Speaking to reporters upon his return from his New Year’s holiday trip to Singapore with his family last week, Prime Minister Thaksin Shinawatra asked the Thai press to cut back on reporting political news.

Then during the so-called “CEO Retreat” meeting with senior government officials to discuss development strategy a few days later, Thaksin described how “thrilled” he had been to read the newspapers in Singapore. Thaksin pointed out that Singaporean papers kept their political news coverage to a minimum and focused instead on new innovations and the economic potential of the island country. We don’t know exactly what our leader read while holidaying in Singapore that made him so excited. But one thing we can be sure of is that he definitely found nothing critical of the Singaporean government in the newspapers there.

There could not have been a bigger contrast when one of the biggest stories of the day in the Thai newspapers he picked up while flying home was about an imminent rebellion by a faction in his Thai Rak Thai Party. And knowing the nature of the Thai press, Thaksin would not expect Snoh Thienthong, his erstwhile mentor and the man behind the political turmoil, to disappear from the headlines easily.

This wasn’t the first time Thaksin tried to get the Thai media to devote less space to politics. His argument has been that journalists would do a better service for the country by concentrating on “more constructive stories”. Thaksin also frequently criticises the Thai press for what he claims to be its lack of professionalism and preoccupation with “bad news”.

To be fair, Thaksin may be right to a certain extent in his chiding of the media. Journalists are far from being perfect when it comes to professional responsibility. But trying to uphold the Singaporean media as an example for Thai journalists to follow is not only beside the point, but also an insult to the intelligence of the Thai public.

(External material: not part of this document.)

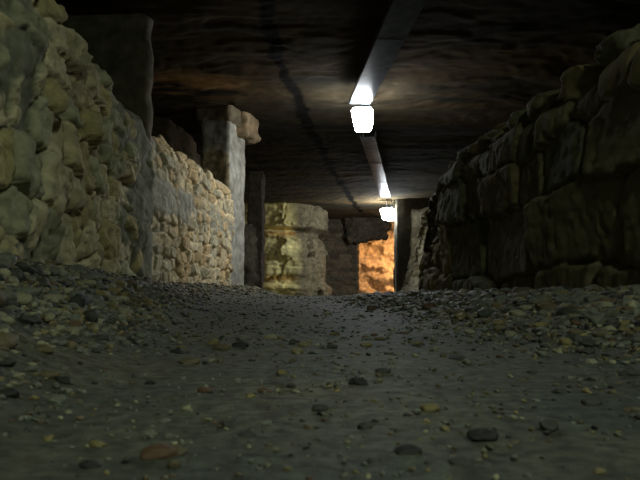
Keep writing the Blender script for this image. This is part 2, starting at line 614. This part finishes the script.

Thaksin should know as much as any well-informed Thai that the reason the Singaporean media are so devoid of political news is that there is no politics to cover in the first place. The island nation is essentially under a one-party rule that tolerates no criticism or dissenting views. The People’s Action Party that has ruled Singapore since independence has stamped out all opposition in any meaningful form, while the parliament has been reduced to nothing more than a rubber stamp.

Government critics have either been jailed or sued into bankruptcy. The government has direct control over the editorial policies of all the print and broadcast media, which are managed through state-sanctioned media corporations. Singapore is a classic example of an intertwined relationship between the government and the media. And obviously the people who benefit the most from this type of relationship are those in power, basically because they are safe from scrutiny by the media.

Prime Minister Thaksin must have his own reasons for wanting to have a politically tame press in Thailand. He has less to worry about with the electronic media, which have always been kept on a short leash anyway.

His consistently declining popularity is due largely to relentless exposure by civic groups and the press of the corruption, cronyism and conflicts of interest that plague his administration. Incompetence among many of his Cabinet members as reflected in media reports has also added to his political woes.

Of course, the solo campaign launched by media tycoon Sondhi Limthongkul against the administration is also adding fuel to the fire of discontentment among the public. And now with Snoh the political king-maker rocking the boat, it’s understandable why more political coverage by the press is the last thing Thaksin would want to see.

But Thaksin should know that his political troubles – all of which are of his own making anyway – cannot be wished away simply by having them kept off of the front pages of local newspapers.